> Task requirements: Reproduce exactly, and nothing else, the lines from the one that contains "Model this scene" through the one that contains "S.camera = cam". Leave the pictures out.
*****
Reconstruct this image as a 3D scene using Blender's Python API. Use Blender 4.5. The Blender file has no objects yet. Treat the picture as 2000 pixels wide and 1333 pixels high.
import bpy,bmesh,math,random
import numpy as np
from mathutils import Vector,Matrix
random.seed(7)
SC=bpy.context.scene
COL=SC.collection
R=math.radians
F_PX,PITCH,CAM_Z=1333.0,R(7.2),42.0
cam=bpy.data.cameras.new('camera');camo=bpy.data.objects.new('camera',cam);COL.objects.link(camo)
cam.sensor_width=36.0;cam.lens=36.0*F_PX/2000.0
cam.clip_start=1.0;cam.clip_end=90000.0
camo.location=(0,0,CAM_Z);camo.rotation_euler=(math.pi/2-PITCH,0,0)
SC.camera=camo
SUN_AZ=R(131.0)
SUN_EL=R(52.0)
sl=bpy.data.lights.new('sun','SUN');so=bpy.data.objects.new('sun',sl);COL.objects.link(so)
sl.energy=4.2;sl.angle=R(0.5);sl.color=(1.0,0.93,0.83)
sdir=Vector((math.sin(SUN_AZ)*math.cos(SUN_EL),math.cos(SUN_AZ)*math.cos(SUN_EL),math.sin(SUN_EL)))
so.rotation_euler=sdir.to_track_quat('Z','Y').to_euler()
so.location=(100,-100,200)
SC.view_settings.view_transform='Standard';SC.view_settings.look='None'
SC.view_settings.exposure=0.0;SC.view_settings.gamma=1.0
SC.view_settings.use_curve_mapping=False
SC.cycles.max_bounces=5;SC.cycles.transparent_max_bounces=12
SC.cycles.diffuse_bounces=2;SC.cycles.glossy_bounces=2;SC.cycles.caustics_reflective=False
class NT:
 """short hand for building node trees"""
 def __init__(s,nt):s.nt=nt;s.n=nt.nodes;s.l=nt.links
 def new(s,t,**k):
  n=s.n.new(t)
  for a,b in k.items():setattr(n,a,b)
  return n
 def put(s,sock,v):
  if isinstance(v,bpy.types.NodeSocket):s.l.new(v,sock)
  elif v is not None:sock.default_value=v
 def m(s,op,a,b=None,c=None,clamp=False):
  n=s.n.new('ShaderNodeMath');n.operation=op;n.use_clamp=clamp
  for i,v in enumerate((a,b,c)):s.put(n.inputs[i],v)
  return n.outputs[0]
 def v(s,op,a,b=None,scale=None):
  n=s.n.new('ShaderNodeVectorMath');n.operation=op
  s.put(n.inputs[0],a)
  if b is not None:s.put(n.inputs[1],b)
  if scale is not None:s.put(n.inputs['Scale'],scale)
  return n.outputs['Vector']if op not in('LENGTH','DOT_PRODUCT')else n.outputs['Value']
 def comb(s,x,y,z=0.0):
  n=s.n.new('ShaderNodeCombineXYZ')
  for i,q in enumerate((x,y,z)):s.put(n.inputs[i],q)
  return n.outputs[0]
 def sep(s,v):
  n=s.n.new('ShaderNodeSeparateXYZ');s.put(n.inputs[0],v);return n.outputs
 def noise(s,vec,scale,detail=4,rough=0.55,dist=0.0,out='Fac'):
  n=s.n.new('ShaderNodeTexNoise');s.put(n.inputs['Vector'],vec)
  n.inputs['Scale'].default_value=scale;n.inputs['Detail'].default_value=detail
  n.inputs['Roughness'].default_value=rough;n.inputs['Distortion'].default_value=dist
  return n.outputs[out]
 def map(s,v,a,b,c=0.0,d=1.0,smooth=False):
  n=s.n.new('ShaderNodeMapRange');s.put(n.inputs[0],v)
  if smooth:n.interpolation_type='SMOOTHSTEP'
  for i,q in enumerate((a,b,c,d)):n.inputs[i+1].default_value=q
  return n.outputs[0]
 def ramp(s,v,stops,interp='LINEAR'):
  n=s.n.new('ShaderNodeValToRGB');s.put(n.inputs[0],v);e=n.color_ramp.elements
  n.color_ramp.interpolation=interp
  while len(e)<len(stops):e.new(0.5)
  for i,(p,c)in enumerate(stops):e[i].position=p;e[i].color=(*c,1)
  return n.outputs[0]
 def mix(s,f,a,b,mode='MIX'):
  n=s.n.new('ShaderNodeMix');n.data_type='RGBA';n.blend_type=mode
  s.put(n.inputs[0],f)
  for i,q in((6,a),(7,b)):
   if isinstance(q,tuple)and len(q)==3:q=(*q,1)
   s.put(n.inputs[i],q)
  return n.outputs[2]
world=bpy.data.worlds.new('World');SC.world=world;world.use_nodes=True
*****
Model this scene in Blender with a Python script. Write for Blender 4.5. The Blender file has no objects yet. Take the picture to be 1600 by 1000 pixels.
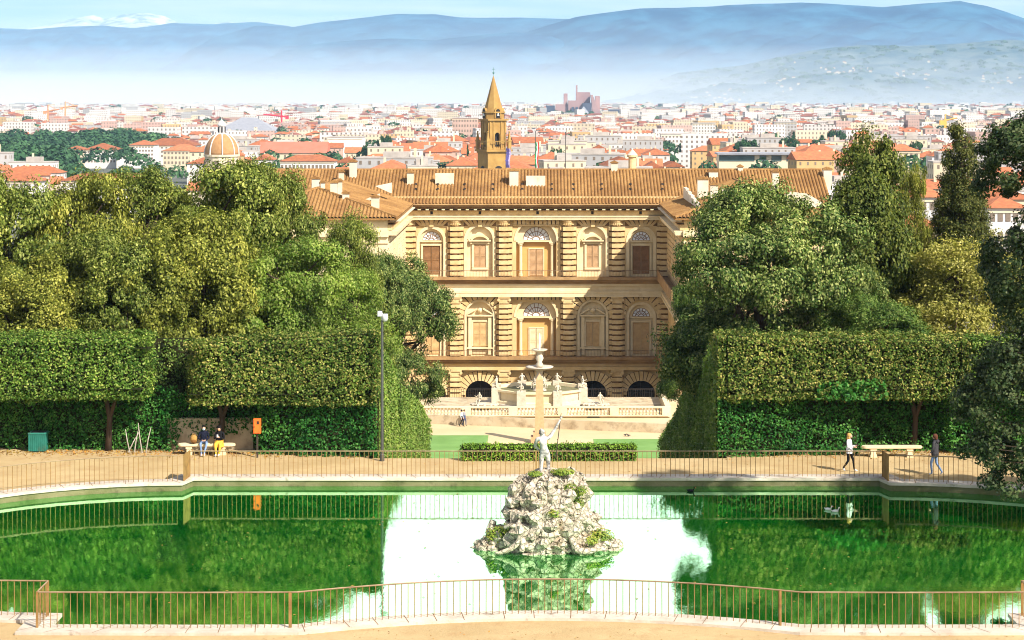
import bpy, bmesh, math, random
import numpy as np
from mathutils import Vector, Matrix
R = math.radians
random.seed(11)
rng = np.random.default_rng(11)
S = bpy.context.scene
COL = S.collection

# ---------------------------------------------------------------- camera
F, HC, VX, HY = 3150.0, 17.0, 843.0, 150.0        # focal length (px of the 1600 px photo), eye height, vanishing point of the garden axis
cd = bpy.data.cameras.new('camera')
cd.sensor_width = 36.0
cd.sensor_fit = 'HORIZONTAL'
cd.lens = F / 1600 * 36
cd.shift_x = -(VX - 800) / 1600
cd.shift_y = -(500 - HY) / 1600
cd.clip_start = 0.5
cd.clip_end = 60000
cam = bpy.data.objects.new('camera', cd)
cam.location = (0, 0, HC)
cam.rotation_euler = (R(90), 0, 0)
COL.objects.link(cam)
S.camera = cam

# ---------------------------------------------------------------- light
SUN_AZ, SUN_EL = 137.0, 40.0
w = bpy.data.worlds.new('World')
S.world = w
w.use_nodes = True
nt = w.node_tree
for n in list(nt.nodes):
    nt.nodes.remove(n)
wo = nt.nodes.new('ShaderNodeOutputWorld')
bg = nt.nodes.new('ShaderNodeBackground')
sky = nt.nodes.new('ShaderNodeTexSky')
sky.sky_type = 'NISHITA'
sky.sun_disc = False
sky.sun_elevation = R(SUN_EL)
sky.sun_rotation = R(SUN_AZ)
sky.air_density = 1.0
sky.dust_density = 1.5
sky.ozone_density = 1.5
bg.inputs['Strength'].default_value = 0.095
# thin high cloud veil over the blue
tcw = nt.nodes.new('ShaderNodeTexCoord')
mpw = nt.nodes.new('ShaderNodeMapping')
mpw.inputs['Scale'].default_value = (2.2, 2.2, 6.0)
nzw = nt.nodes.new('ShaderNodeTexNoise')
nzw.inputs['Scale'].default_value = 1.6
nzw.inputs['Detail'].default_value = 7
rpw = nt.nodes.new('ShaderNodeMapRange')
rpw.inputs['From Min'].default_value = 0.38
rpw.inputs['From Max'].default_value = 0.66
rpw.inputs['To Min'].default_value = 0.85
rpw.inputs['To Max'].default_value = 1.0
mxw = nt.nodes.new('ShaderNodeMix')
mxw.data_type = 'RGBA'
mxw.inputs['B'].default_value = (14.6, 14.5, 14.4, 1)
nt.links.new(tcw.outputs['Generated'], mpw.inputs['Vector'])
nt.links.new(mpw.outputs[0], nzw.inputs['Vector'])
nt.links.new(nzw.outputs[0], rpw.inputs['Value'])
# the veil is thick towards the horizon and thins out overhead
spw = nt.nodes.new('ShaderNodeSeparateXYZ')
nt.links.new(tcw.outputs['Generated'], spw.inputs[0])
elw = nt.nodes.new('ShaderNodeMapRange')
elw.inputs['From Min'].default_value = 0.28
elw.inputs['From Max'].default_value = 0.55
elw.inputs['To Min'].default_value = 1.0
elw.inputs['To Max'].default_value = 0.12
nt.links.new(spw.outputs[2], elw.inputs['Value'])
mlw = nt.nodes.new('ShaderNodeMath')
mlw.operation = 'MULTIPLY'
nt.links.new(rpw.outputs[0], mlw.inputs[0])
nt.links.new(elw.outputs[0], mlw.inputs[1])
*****
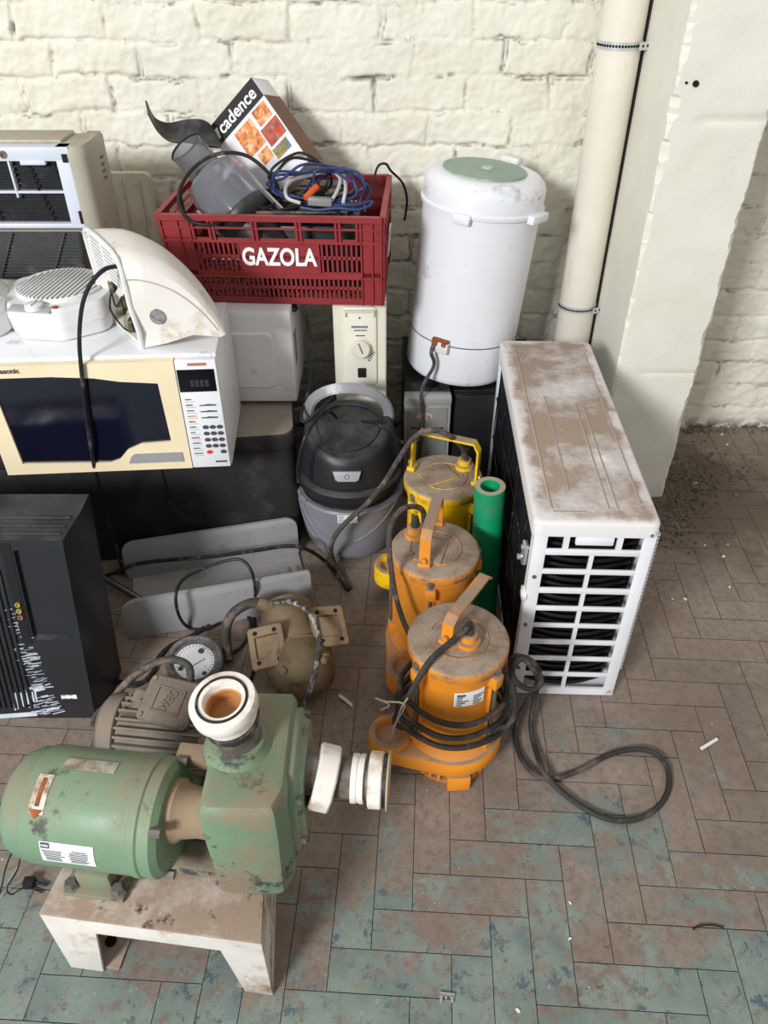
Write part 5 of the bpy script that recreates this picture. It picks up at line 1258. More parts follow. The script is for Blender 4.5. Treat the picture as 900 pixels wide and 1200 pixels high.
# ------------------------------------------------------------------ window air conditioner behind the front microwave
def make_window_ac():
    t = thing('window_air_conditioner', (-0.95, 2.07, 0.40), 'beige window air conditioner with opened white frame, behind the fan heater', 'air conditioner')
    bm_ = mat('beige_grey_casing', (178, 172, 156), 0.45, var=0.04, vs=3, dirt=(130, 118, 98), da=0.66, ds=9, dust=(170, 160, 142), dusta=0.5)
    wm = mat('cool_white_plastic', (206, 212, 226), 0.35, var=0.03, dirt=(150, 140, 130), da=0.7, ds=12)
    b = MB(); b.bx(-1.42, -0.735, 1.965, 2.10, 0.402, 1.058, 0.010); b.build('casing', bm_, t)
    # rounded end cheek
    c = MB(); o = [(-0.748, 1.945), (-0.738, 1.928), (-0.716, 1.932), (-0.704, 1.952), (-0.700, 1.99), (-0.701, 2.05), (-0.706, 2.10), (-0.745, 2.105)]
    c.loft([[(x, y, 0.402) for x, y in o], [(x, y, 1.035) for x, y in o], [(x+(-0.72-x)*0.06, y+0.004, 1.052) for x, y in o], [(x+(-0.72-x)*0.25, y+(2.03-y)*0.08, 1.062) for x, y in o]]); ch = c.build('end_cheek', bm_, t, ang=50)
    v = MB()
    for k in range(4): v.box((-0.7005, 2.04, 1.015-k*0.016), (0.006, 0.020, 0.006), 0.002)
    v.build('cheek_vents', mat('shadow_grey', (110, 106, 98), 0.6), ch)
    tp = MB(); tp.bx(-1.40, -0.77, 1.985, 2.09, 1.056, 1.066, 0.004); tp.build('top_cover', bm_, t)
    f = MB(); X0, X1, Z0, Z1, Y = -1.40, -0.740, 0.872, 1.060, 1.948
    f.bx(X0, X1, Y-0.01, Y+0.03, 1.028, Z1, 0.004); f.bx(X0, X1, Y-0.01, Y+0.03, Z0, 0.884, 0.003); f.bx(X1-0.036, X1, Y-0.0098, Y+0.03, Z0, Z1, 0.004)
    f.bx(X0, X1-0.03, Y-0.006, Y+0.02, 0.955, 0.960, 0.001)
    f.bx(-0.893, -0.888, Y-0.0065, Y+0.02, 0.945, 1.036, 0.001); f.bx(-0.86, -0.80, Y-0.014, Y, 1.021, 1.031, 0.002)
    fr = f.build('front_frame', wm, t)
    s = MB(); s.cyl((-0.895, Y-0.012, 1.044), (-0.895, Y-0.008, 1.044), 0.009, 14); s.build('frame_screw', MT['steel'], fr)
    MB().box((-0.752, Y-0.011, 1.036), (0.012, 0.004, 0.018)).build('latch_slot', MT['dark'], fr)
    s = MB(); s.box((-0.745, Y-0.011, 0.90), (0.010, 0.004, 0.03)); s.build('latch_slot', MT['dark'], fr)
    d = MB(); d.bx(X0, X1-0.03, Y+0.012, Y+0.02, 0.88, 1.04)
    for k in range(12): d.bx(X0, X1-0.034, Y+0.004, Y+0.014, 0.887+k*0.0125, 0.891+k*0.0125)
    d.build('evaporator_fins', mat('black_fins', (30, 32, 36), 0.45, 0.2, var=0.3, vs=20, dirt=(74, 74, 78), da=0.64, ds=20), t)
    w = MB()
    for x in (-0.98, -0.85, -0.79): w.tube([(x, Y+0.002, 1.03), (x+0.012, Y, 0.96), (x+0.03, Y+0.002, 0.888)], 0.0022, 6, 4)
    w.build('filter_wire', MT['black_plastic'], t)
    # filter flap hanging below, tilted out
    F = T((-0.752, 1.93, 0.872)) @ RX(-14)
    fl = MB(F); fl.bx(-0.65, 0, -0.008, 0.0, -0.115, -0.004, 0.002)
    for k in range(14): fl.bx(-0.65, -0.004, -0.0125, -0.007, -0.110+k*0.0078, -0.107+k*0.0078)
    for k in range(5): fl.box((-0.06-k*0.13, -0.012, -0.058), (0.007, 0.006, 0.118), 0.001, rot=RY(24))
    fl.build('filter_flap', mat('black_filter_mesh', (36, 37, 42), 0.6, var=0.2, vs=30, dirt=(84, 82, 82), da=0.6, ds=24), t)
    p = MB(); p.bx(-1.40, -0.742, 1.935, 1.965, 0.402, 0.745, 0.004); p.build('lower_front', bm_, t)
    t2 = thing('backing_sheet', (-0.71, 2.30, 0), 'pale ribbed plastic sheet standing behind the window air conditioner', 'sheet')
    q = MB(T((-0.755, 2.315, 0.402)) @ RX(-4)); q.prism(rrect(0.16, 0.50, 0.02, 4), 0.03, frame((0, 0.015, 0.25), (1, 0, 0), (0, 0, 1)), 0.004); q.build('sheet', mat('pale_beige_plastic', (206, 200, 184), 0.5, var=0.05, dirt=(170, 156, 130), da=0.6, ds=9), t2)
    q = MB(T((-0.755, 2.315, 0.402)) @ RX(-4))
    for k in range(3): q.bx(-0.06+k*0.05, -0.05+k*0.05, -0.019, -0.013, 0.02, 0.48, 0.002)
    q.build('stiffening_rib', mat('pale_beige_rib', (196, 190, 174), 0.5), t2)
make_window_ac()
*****
> Output for this task:
Model this scene in Blender with a Python script. Write for Blender 4.5. The Blender file has no objects yet. Take the picture to be 1600 by 1000 pixels.
import bpy, bmesh, math, random
import numpy as np
from mathutils import Vector, Matrix
R = math.radians
random.seed(11)
rng = np.random.default_rng(11)
S = bpy.context.scene
COL = S.collection

# ---------------------------------------------------------------- camera
F, HC, VX, HY = 3150.0, 17.0, 843.0, 150.0        # focal length (px of the 1600 px photo), eye height, vanishing point of the garden axis
cd = bpy.data.cameras.new('camera')
cd.sensor_width = 36.0
cd.sensor_fit = 'HORIZONTAL'
cd.lens = F / 1600 * 36
cd.shift_x = -(VX - 800) / 1600
cd.shift_y = -(500 - HY) / 1600
cd.clip_start = 0.5
cd.clip_end = 60000
cam = bpy.data.objects.new('camera', cd)
cam.location = (0, 0, HC)
cam.rotation_euler = (R(90), 0, 0)
COL.objects.link(cam)
S.camera = cam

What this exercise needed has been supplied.